# [DATA RECORDS]
[BEGIN]
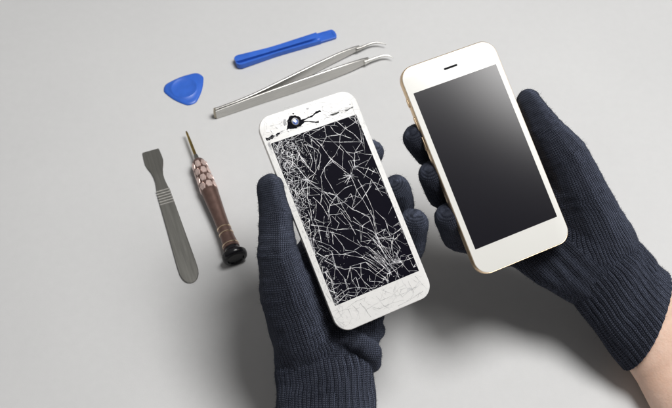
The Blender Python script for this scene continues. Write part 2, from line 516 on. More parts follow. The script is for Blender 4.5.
# crushed glass: dense near the left edge and the corners
def density(x, y):
    u = (x+29)/58.; t = (52-y)/104.
    d = math.exp(-(x+29)/5.5)*(1.0-.35*t)
    d += 1.1*math.exp(-(((x+22)/11)**2+((y-44)/12)**2))
    d += .8*math.exp(-(((x+24)/6)**2+((y-18)/12)**2))
    d += .55*math.exp(-(52+y)/4.5)*math.exp(-max(0, x)/14)
    d += .35*math.exp(-(52-y)/3.0)
    d += .35*math.exp(-(29-x)/3.0)
    d += .30*math.exp(-(((x-12)/6)**2+((y+28)/14)**2))
    return min(1.15, d)
from mathutils.geometry import delaunay_2d_cdt
for i in range(9000):
    x, y = random.uniform(-SW, SW), random.uniform(-SH, SH)
    if random.random()*1.15 < density(x, y)**1.4*.22:
        if random.random() < .35: sl.shard(x, y, random.uniform(.15, .65), nextz())
        else:
            l = random.uniform(.4, 2.2); a = random.uniform(0, 6.28); e = (x+l*math.cos(a), y+l*math.sin(a))
            if inside(e): sl.poly(wander((x, y), e, .6, .14), .26, .06, nextz())
for i in range(1100):       # glass dust
    x, y = random.gauss(-20, 9), random.gauss(42, 11)
    if random.random() < .4: x, y = -29+random.expovariate(.22), random.uniform(-50, 50)
    l = random.uniform(.25, 1.3); a = random.uniform(0, 6.28); e = (x+l*math.cos(a), y+l*math.sin(a))
    if inside((x, y)) and inside(e): sl.poly([(x, y), ((x+e[0])/2+random.uniform(-.1, .1), (y+e[1])/2+random.uniform(-.1, .1)), e], .18, .04, nextz())
pts = []
for i in range(4200):
    x, y = random.uniform(-SW, SW), random.uniform(-SH, SH)
    if random.random() < .026+.46*density(x, y)**1.5: pts.append(Vector((x, y)))
for k in range(40):
    pts += [Vector((random.choice((-SW, SW)), random.uniform(-SH, SH))), Vector((random.uniform(-SW, SW), random.choice((-SH, SH))))]
tri = delaunay_2d_cdt(pts, [], [], 0, .001)
pv = tri[0]
for a, b in tri[1]:
    p, q = pv[a], pv[b]; L = (p-q).length
    if L < .4 or L > 13: continue
    if abs(p.x) > SW-.1 and abs(q.x) > SW-.1: continue
    if abs(p.y) > SH-.1 and abs(q.y) > SH-.1: continue
    d = density((p.x+q.x)/2, (p.y+q.y)/2)
    if random.random() < .26+.36*d:
        w0 = random.uniform(.14, .46); sl.poly(wander(tuple(p), tuple(q), 1.3, .08), w0, w0*random.uniform(.3, 1), nextz())
ck = sl.build('crack_pattern', M_crack, scr)

# ---- exposed camera and broken bezel
def Lp(px, py):
    p = CR.L(px, py); return (p.x, p.y)
def blob(name, pts, z0, z1, m, parent=crk, jag=.15):
    out = []
    q = [Lp(*p) for p in pts]
    for i, p in enumerate(q):
        r = q[(i+1) % len(q)]
        for t in (0, .33, .66):
            out.append((p[0]+(r[0]-p[0])*t+random.uniform(-jag, jag), p[1]+(r[1]-p[1])*t+random.uniform(-jag, jag)))
    v, f = loft([[(x, y, z0) for x, y in out], [(x, y, z1) for x, y in out]])
    return link(name, mesh_from(name, v, f, False), m, parent)
blob('missing_glass', [(287.5,120.5),(289.5,116.5),(295,115.0),(300.2,117),(301.5,120.5),(305,121.8),(300.5,126),(296,128.4),(290,128.8),(286.5,130.2),(287.2,127)], .01, .06, M_black, jag=.3)
blob('missing_glass', [(299,120.6),(306,118),(313,114.8),(316,111.3),(320.5,110),(321,111.8),(317,113.2),(312,117),(305,119.8),(300,122)], .01, .062, M_black, jag=.22)
blob('missing_glass', [(302,121),(310,121),(317,121.6),(318.5,120.3),(319,122.6),(316,122.9),(309,122),(302,122)], .01, .058, M_black, jag=.1)
blob('missing_glass', [(266,137.8),(272,135.3),(278,133.3),(281,131.6),(279,135),(273,137),(271,139.6),(267,140.6)], .01, .061, M_black, jag=.55)
blob('missing_glass', [(330,114.2),(334,114.5),(340,111.3),(338,113.4),(333,115.4)], .01, .057, M_slot, jag=.4)
blob('missing_glass', [(344,110.8),(349,108.6),(353,106.2),(352,108.4),(346,111)], .01, .057, M_slot, jag=.4)
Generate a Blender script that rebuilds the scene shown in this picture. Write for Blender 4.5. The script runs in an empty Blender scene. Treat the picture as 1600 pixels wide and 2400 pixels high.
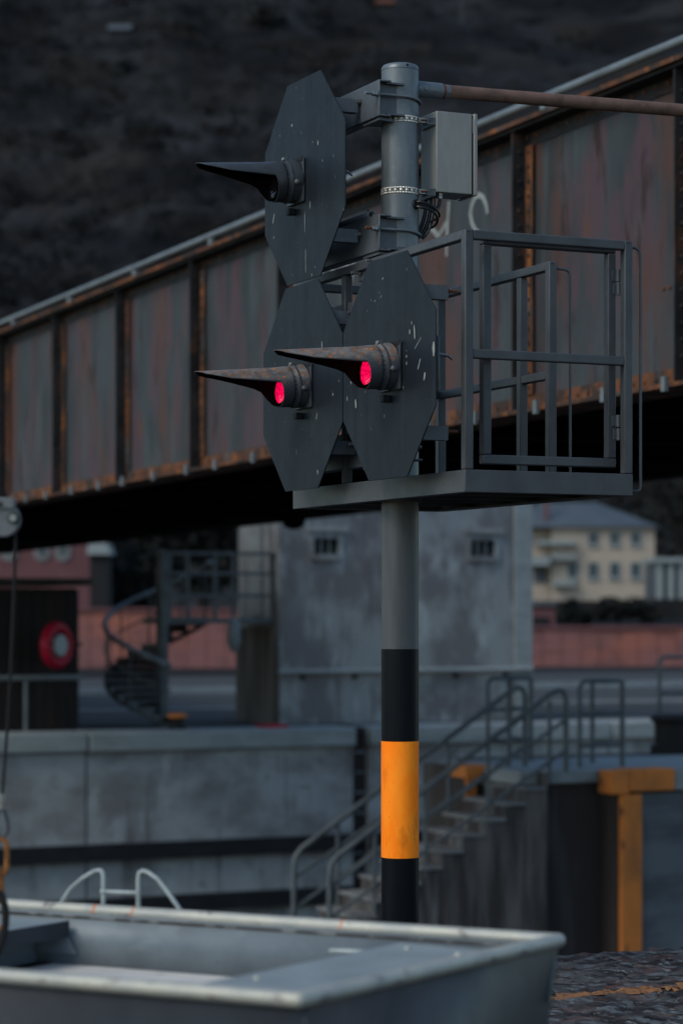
import bpy, math, random
import numpy as np
from mathutils import Vector, Matrix, noise

random.seed(7)
C = bpy.context.scene
COL = C.collection
R = math.radians

# ------------------------------------------------------------------ camera, sky, sun, exposure
CAMZ = 1.65
FPX = 5667.0            # focal length in photo pixels (1600 wide): 85 mm on a 24 mm wide frame
HOR = 1440.0            # row of the horizon in the photo
cam = bpy.data.cameras.new('camera')
camo = bpy.data.objects.new('camera', cam)
COL.objects.link(camo)
camo.location = (0, 0, CAMZ)
camo.rotation_euler = (R(90), 0, 0)
cam.sensor_fit = 'HORIZONTAL'
cam.sensor_width = 24
cam.lens = 85
cam.shift_y = (HOR - 1200) / 1600
cam.clip_start = 0.1
cam.clip_end = 5000
cam.dof.use_dof = True
cam.dof.focus_distance = 10.6
cam.dof.aperture_fstop = 2.1
C.camera = camo

SUN_TO = Vector((-0.70, -0.55, 0.80)).normalized()      # towards the light
w = bpy.data.worlds.new("World")
C.world = w
w.use_nodes = True
wn = w.node_tree.nodes
wl = w.node_tree.links
bg = wn['Background']
sky = wn.new('ShaderNodeTexSky')
sky.sky_type = 'NISHITA'
sky.sun_disc = False
sky.sun_elevation = math.asin(SUN_TO.z)
sky.sun_rotation = math.atan2(SUN_TO.x, SUN_TO.y)
sky.air_density = 1.0
sky.dust_density = 1.0
sky.ozone_density = 2.0
tint = wn.new('ShaderNodeMix')          # thin cloud: a slightly greener, less blue sky
tint.data_type = 'RGBA'
tint.blend_type = 'MULTIPLY'
tint.inputs['Factor'].default_value = 1.0
tint.inputs['B'].default_value = (0.97, 1.02, 0.97, 1)
wl.new(sky.outputs[0], tint.inputs['A'])
wl.new(tint.outputs['Result'], bg.inputs[0])
bg.inputs[1].default_value = 0.12
sl = bpy.data.lights.new('sun', 'SUN')
sl.energy = 1.0
sl.angle = R(28)
sl.color = (1.0, 0.95, 0.82)
so = bpy.data.objects.new('sun', sl)
COL.objects.link(so)
so.rotation_euler = (-SUN_TO).to_track_quat('-Z', 'Y').to_euler()
C.view_settings.view_transform = 'Standard'
C.view_settings.look = 'None'
C.view_settings.exposure = 0.75
C.view_settings.gamma = 1
C.view_settings.use_curve_mapping = False
C.cycles.max_bounces = 6

# ------------------------------------------------------------------ frame of the lock: u runs away to the left, v to the right
TH = R(24.5)
U = Vector((-math.sin(TH), math.cos(TH), 0))
V = Vector((math.cos(TH), math.sin(TH), 0))
ZZ = Vector((0, 0, 1))
P0 = Vector((0.265, 10.95, 0))


def W(u, v, z=0.0):
    return P0 + U * u + V * v + ZZ * z


def at(px, py, d):
    return Vector(((px - 800) / FPX * d, d, CAMZ + (HOR - py) / FPX * d))


def on_v(px, py, v):            # where the sight line through a photo point meets the plane v = const
    k = Vector(((px - 800) / FPX, 1.0, (HOR - py) / FPX))
    o = Vector((0, 0, CAMZ))
    t = (v - (o - P0).dot(V)) / k.dot(V)
    return o + k * t


def v_at(px, u):                # v coordinate seen at photo column px on the plane u = const
    k = (px - 800) / FPX
    b = P0 + U * u
    return (k * b.y - b.x) / (V.x - k * V.y)


def z_at(py, d):
    return CAMZ + (HOR - py) / FPX * d


# ------------------------------------------------------------------ mesh helpers
def root_of(o):
    while o.parent:
        o = o.parent
    return o


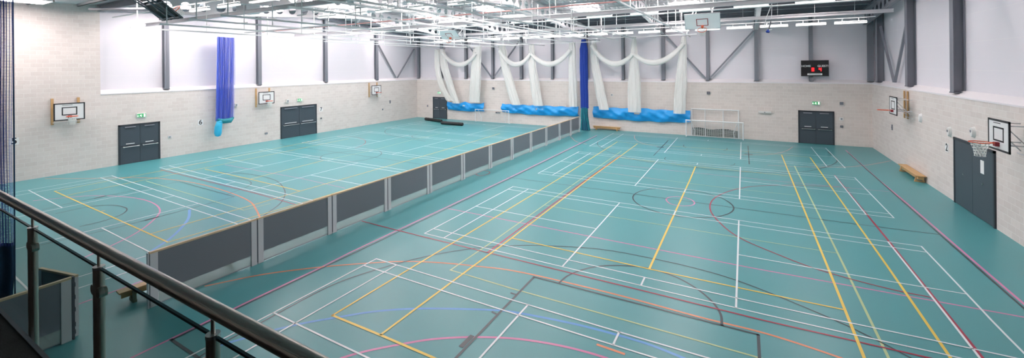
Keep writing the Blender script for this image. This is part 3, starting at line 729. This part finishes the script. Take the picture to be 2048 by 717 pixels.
# ---------------------------------------------------------------- wall basketball hoops (local: +x out of the wall, y along, z from floor)
def hoop_proto(o, wood_y=(-.55,.45), net=True):
    bx_ = o; r = empty('basketball_hoop', (0,0,0)); zb_, zt_ = 2.83, 3.73; w = 1.2
    for q in wood_y: MB().box(0, q-.05, 2.62, .05, q+.05, 3.98).build('wall_upright', 'wood', r)
    m = MB()
    for q in (-.42,.42):
        for zz in (3.05, 3.6): m.tube([(.05,q,zz),(bx_-.05,q,zz)], .02, 8)
        m.tube([(.05,q,2.8),(bx_-.05,q,3.5)], .015, 8)
    m.tube([(bx_-.06,-.45,3.05),(bx_-.06,.45,3.05)], .02, 8); m.tube([(bx_-.06,-.45,3.6),(bx_-.06,.45,3.6)], .02, 8)
    m.tube([(.07,-.55,2.72),(.07,.55,2.72)], .018, 8)
    m.build('support_arms', 'silver', r, smooth=True)
    bd = MB().box(bx_-.02, -w/2, zb_, bx_, w/2, zt_).build('backboard', 'white', r)
    m = MB(); t = .055; e = bx_+.006
    m.box(bx_-.025,-w/2,zb_,e,w/2,zb_+t); m.box(bx_-.025,-w/2,zt_-t,e,w/2,zt_); m.box(bx_-.025,-w/2,zb_,e,-w/2+t,zt_); m.box(bx_-.025,w/2-t,zb_,e,w/2,zt_)
    m.build('border', 'blackline', bd)
    m = MB(); a, b0, b1 = .295, 3.10, 3.52; t = .045
    m.box(bx_,-a,b0,e,a,b0+t); m.box(bx_,-a,b1-t,e,a,b1); m.box(bx_,-a,b0,e,-a+t,b1); m.box(bx_,a-t,b0,e,a,b1)
    m.build('target_square', 'blackline', bd)
    MB().box(bx_, -.28, 3.615, bx_+.003, .12, 3.635).build('board_marking', 'ink', bd)
    MB().box(bx_, -.07, 2.96, bx_+.09, .07, 3.08).build('ring_bracket', 'red', r)
    cxr = bx_+.15+.225
    ring = [(cxr+.225*math.cos(2*PI*k/32), .225*math.sin(2*PI*k/32), 3.05) for k in range(32)]
    rg = MB().tube(ring, .013, 8, closed=True)
    for q in (-.1,.1): rg.tube([(bx_+.08,q*.5,3.05),(bx_+.16,q,3.05)], .012, 8)
    rg = rg.build('ring', 'orange', r, smooth=True)
    if not net: return r
    rowsn = []
    for i in range(9):
        t = i/8; rad = .12+.10*(1-t)**2.2; rowsn.append([(cxr+rad*math.cos(2*PI*k/24), rad*math.sin(2*PI*k/24), 3.04-.40*t) for k in range(25)])
    MB().grid(rowsn).build('hoop_net', 'hoopnet', r, smooth=True)
    return r
h0 = hoop_proto(.42); h0.location = (XL+.025, 7.83, 0)
tag(h0, 'wall basketball hoop nearest the camera on the left wall', 'basketball hoop', 'wall basketball hoops')
h1 = copy_tree(h0); h1.location = (XL+.025, 18.4, 0); tag(h1, 'wall basketball hoop beside the wide door on the left wall', 'basketball hoop', 'wall basketball hoops')
h2 = copy_tree(h0); h2.location = (XL+.025, 29.2, 0); tag(h2, 'wall basketball hoop farthest along the left wall', 'basketball hoop', 'wall basketball hoops')
g0 = hoop_proto(.64, (-.85,-.35), False); g0.location = (XR-.025, 28.1, 0); g0.rotation_euler.z = PI
tag(g0, 'wall basketball hoop farther along the right wall above the bench', 'basketball hoop', 'wall basketball hoops')
g1 = hoop_proto(.64, (-.05,1.1)); g1.location = (XR-.025, 17.94, 0); g1.rotation_euler.z = PI
tag(g1, 'large near basketball hoop on the right wall by the store doors', 'basketball hoop', 'wall basketball hoops')

# ---------------------------------------------------------------- ceiling-folded hoops
def sky_hoop(loc, face, tilt, lab, mt='board_white', fm='silver', pole=None):
    """board centre at loc, front facing +-Y (face), tilted back by tilt"""
    r = empty('folding_basketball_hoop', loc); V = Vector(loc)
    n = Vector((0, face*math.cos(tilt), -math.sin(tilt))); ux = Vector((1,0,0)); uy = ux.cross(n).normalized()
    if uy.z < 0: uy = -uy
    def Q(a, b, o): return V+ux*a+uy*b+n*o
    def slab(m, a0,b0,a1,b1,o0,o1):
        m.add([Q(a,b,o) for o in (o0,o1) for a,b in ((a0,b0),(a1,b0),(a1,b1),(a0,b1))], [(0,3,2,1),(4,5,6,7),(0,1,5,4),(1,2,6,5),(2,3,7,6),(3,0,4,7)])
    bd = MB(); slab(bd, -.9,-.52,.9,.52,-.01,.01); bd = bd.build('backboard', mt, r)
    m = MB()
    for a in ((-.3,-.30,.3,-.26),(-.3,.14,.3,.18),(-.3,-.3,-.26,.18),(.26,-.3,.3,.18)): slab(m, *a, .01, .014)
    m.build('target_square', 'red', bd)
    m = MB()
    for a in ((-.9,-.52,.9,-.49),(-.9,.49,.9,.52),(-.9,-.52,-.87,.52),(.87,-.52,.9,.52)): slab(m, *a, -.03, .014)
    m.build('border', fm, bd)
    m = MB()
    for a in (-.6, 0, .6): m.bar(Q(a,-.5,-.05), Q(a,.5,-.05), .05, .05)
    for b in (-.4, .4): m.bar(Q(-.85,b,-.05), Q(.85,b,-.05), .05, .05)
    m.build('back_frame', 'steel', r)
    m = MB()
    for sx in (-.5, .5):
        m.tube([Q(sx,.4,-.06), (V.x+sx, V.y-face*1.5, 8.75), (V.x+sx, V.y-face*1.7, dz(V.y-face*1.7)-.05)], .035, 8)
        m.tube([Q(sx,-.4,-.06), (V.x+sx*.8, V.y-face*1.55, 8.7)], .03, 8)
    m.tube([(V.x-.6, V.y-face*1.5, 8.75), (V.x+.6, V.y-face*1.5, 8.75)], .035, 8)
    m.build('support_frame', 'white' if fm == 'silver' else 'steel', r, smooth=True)
    if pole: MB().tube([Q(-.6,.2,-.07), pole], .06, 10).build('mast', 'steel', r, smooth=True)
    c0 = Q(0,-.32,.22+.15); e1, e2 = ux, n
    m = MB(); m.tube([c0+(e1*math.cos(2*PI*k/28)+e2*math.sin(2*PI*k/28))*.225 for k in range(28)], .014, 8, closed=True); slab(m, -.06,-.38,.06,-.26,.01,.15)
    m.build('ring', 'orange', r, smooth=True)
    dn = -uy; rr = []
    for i in range(6):
        t = i/5; rr.append([c0+dn*(.36*t)+(e1*math.cos(2*PI*k/20)+e2*math.sin(2*PI*k/20))*(.22-.09*t) for k in range(21)])
    MB().grid(rr).build('hoop_net', 'hoopnet', r, smooth=True)
    tag(r, lab, 'basketball hoop', 'hoops folded up under the roof')
sky_hoop((-2.05, 26.3, 7.82), -1, math.radians(40), 'folded-up white basketball hoop under the roof at the far right end')
sky_hoop((-20.5, 27.6, 8.0), -1, math.radians(50), 'folded-up white basketball hoop under the roof at the far left end')
sky_hoop((-20.6, 8.1, 7.85), 1, math.radians(-50), 'folded-up basketball hoop seen from its dark back at upper left', 'board_back', 'steel', (-26.6, 7.6, 8.3))

# ---------------------------------------------------------------- hanging nets
def pleated(name, path, wfun, dfun, mt, parent, folds=7, n=64, lab=None):
    """closed pleated bundle along a path (list of points); widths across X, depth along Y"""
    rowsn = []; m = len(path)
    for i, p in enumerate(path):
        t = i/(m-1); w = wfun(t); d = dfun(t); rw = []
        for k in range(n+1):
            a = 2*PI*k/n; r_ = 1+.08*math.sin(folds*a+1.3*math.sin(t*5))+.05*math.sin((folds*2+1)*a+t*9)
            rw.append((p[0]+w/2*r_*math.cos(a), p[1]+d/2*r_*math.sin(a), p[2]))
        rowsn.append(rw)
    return MB().grid(rowsn).build(name, mt, parent, smooth=True)
def lerp(a, b, t): return a+(b-a)*t
def npath(pts, n=26):
    P = [Vector(p) for p in pts]; Q = smooth(P, False, max(2, n//(len(P)-1))); return Q
YN = 34.75
strands = [(-26.9,-25.1,7.25,1.75,1.0,.8,'far left'),(-22.4,-22.9,7.35,1.9,.85,1.15,'second from the left'),(-19.7,-18.3,7.35,1.85,.75,.85,'third from the left'),
           (-16.6,-16.05,7.35,1.85,.5,.85,'fourth from the left'),(-12.75,-12.75,7.4,1.9,.55,.7,'just left of the blue curtain'),
           (-10.95,-10.1,7.5,1.75,.5,.75,'just right of the blue curtain'),(-7.6,-7.65,7.6,1.65,.3,.95,'second from the right'),(-3.95,-4.35,7.55,1.7,.35,.8,'farthest right')]
assem = []
for nm, idx in (('short white cricket net with one swag, hanging above the short blue bag', (0,1)), ('white cricket net with two swags, hanging left of the blue curtain', (2,3,4)),
                ('white cricket net with two swags, hanging right of the blue curtain', (5,6,7))):
    r = empty('hanging_net', (strands[idx[0]][0], YN, 1.8)); assem.append(r)
    for i in idx:
        xt, xb, zt_, zb_, wt, wb_, _ = strands[i]
        bow = .25 if xb > xt+.5 else 0
        pth = npath([(xt, YN, zt_), (lerp(xt,xb,.35)-bow*.5, YN, lerp(zt_,zb_,.35)), (lerp(xt,xb,.7)-bow*.3, YN+.05, lerp(zt_,zb_,.7)), (xb, YN+.1, zb_)])
        pleated('net_drop', pth, lambda t, a=wt, b=wb_: lerp(a, b, min(1, t*1.6))*(.9 if t < .05 else 1), lambda t: .28+.1*t, 'voile', r, folds=8)
        MB().box(xt-wt*.6, YN-.04, zt_, xt+wt*.6, YN+.04, zt_+.04).build('hanging_bar', 'steel', r)
    tag(r, nm, 'net')
pth = npath([(-27.25, YN-.2, 7.2), (-27.2, YN-.2, 5.5), (-26.7, YN-.2, 3.6), (-25.7, YN-.15, 2.0)])
pleated('net_drop', pth, lambda t: .55+.2*t, lambda t: .2, 'voile_s', assem[0], folds=5)
def swag(xa, za, xb, zb_, low, r):
    N = 26; pts = []
    for i in range(N):
        t = i/(N-1); zz = lerp(za, zb_, t)-4*t*(1-t)*((za+zb_)/2-low); pts.append((lerp(xa,xb,t), YN-.25, zz))
    rowsn = []
    for i, p in enumerate(pts):
        t = i/(N-1); a0 = pts[max(0,i-1)]; b0 = pts[min(N-1,i+1)]; d = (Vector(b0)-Vector(a0)).normalized(); nn = Vector((-d.z,0,d.x)); w = .15+.07*math.sin(PI*t)
        rowsn.append([tuple(Vector(p)+nn*(w*math.cos(a)*(1+.08*math.sin(5*a)))+Vector((0,1,0))*(.12*math.sin(a))) for a in [2*PI*k/24 for k in range(25)]])
    MB().grid(rowsn).build('net_swag', 'voile', r, smooth=True)
swag(-26.5, 6.9, -22.4, 6.7, 5.62, assem[0])
swag(-19.8, 6.9, -16.6, 6.5, 5.58, assem[1])
swag(-16.5, 6.5, -12.8, 6.8, 5.58, assem[1])
swag(-11.0, 7.1, -7.65, 6.3, 5.55, assem[2])
swag(-7.6, 6.3, -3.95, 7.0, 5.62, assem[2])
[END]
# [THE REQUEST]
Leave out the pictures and quote exactly the lines from the one where "Generate a Blender" appears to the one where "C.camera = camo" appears, both ends counted.

# [CORRECT RESULT]
Generate a Blender script that rebuilds the scene shown in this picture. Write for Blender 4.5. The script runs in an empty Blender scene. Treat the picture as 1600 pixels wide and 2400 pixels high.
import bpy, math, random
import numpy as np
from mathutils import Vector, Matrix, noise

random.seed(7)
C = bpy.context.scene
COL = C.collection
R = math.radians

# ------------------------------------------------------------------ camera, sky, sun, exposure
CAMZ = 1.65
FPX = 5667.0            # focal length in photo pixels (1600 wide): 85 mm on a 24 mm wide frame
HOR = 1440.0            # row of the horizon in the photo
cam = bpy.data.cameras.new('camera')
camo = bpy.data.objects.new('camera', cam)
COL.objects.link(camo)
camo.location = (0, 0, CAMZ)
camo.rotation_euler = (R(90), 0, 0)
cam.sensor_fit = 'HORIZONTAL'
cam.sensor_width = 24
cam.lens = 85
cam.shift_y = (HOR - 1200) / 1600
cam.clip_start = 0.1
cam.clip_end = 5000
cam.dof.use_dof = True
cam.dof.focus_distance = 10.6
cam.dof.aperture_fstop = 2.1
C.camera = camo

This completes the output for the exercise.